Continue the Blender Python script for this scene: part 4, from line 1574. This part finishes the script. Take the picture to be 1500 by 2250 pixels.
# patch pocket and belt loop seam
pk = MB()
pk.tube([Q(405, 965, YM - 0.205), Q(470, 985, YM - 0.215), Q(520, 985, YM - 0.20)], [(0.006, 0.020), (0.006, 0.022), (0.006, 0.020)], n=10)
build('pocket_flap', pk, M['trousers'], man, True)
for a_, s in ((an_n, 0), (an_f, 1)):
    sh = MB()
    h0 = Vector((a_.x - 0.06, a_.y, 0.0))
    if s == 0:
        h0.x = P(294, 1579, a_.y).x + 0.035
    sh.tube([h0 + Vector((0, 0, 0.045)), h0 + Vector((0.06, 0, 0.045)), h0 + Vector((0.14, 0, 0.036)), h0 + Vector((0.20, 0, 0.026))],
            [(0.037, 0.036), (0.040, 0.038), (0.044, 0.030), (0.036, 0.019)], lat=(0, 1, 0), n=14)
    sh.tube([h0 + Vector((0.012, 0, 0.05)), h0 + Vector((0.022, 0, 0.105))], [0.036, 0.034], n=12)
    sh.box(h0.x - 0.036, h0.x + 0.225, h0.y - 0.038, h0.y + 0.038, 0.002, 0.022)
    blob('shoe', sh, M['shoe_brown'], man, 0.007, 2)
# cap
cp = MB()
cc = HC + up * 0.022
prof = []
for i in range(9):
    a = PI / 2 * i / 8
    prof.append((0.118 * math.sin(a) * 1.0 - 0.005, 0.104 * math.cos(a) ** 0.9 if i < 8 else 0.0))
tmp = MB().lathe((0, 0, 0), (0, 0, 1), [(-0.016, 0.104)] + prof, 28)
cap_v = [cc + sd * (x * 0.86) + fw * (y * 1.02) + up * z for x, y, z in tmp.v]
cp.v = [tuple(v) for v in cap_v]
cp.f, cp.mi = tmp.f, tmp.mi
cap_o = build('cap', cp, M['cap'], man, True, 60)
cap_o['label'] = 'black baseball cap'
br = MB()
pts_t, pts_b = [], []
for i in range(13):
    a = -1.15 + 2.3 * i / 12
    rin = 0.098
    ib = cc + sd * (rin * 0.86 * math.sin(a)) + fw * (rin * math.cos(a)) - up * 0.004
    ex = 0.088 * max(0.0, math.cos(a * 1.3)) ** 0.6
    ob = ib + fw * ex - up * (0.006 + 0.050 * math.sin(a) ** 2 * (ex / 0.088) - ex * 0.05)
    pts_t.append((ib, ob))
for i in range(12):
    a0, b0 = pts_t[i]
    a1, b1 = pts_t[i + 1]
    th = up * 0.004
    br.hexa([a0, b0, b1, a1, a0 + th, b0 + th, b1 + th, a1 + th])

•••

**Objective**
Write out every line of the material again, exactly as it reads.

**Reply**
Continue the Blender Python script for this scene: part 4, from line 1574. This part finishes the script. Take the picture to be 1500 by 2250 pixels.
# patch pocket and belt loop seam
pk = MB()
pk.tube([Q(405, 965, YM - 0.205), Q(470, 985, YM - 0.215), Q(520, 985, YM - 0.20)], [(0.006, 0.020), (0.006, 0.022), (0.006, 0.020)], n=10)
build('pocket_flap', pk, M['trousers'], man, True)
for a_, s in ((an_n, 0), (an_f, 1)):
    sh = MB()
    h0 = Vector((a_.x - 0.06, a_.y, 0.0))
    if s == 0:
        h0.x = P(294, 1579, a_.y).x + 0.035
    sh.tube([h0 + Vector((0, 0, 0.045)), h0 + Vector((0.06, 0, 0.045)), h0 + Vector((0.14, 0, 0.036)), h0 + Vector((0.20, 0, 0.026))],
            [(0.037, 0.036), (0.040, 0.038), (0.044, 0.030), (0.036, 0.019)], lat=(0, 1, 0), n=14)
    sh.tube([h0 + Vector((0.012, 0, 0.05)), h0 + Vector((0.022, 0, 0.105))], [0.036, 0.034], n=12)
    sh.box(h0.x - 0.036, h0.x + 0.225, h0.y - 0.038, h0.y + 0.038, 0.002, 0.022)
    blob('shoe', sh, M['shoe_brown'], man, 0.007, 2)
# cap
cp = MB()
cc = HC + up * 0.022
prof = []
for i in range(9):
    a = PI / 2 * i / 8
    prof.append((0.118 * math.sin(a) * 1.0 - 0.005, 0.104 * math.cos(a) ** 0.9 if i < 8 else 0.0))
tmp = MB().lathe((0, 0, 0), (0, 0, 1), [(-0.016, 0.104)] + prof, 28)
cap_v = [cc + sd * (x * 0.86) + fw * (y * 1.02) + up * z for x, y, z in tmp.v]
cp.v = [tuple(v) for v in cap_v]
cp.f, cp.mi = tmp.f, tmp.mi
cap_o = build('cap', cp, M['cap'], man, True, 60)
cap_o['label'] = 'black baseball cap'
br = MB()
pts_t, pts_b = [], []
for i in range(13):
    a = -1.15 + 2.3 * i / 12
    rin = 0.098
    ib = cc + sd * (rin * 0.86 * math.sin(a)) + fw * (rin * math.cos(a)) - up * 0.004
    ex = 0.088 * max(0.0, math.cos(a * 1.3)) ** 0.6
    ob = ib + fw * ex - up * (0.006 + 0.050 * math.sin(a) ** 2 * (ex / 0.088) - ex * 0.05)
    pts_t.append((ib, ob))
for i in range(12):
    a0, b0 = pts_t[i]
    a1, b1 = pts_t[i + 1]
    th = up * 0.004
    br.hexa([a0, b0, b1, a1, a0 + th, b0 + th, b1 + th, a1 + th])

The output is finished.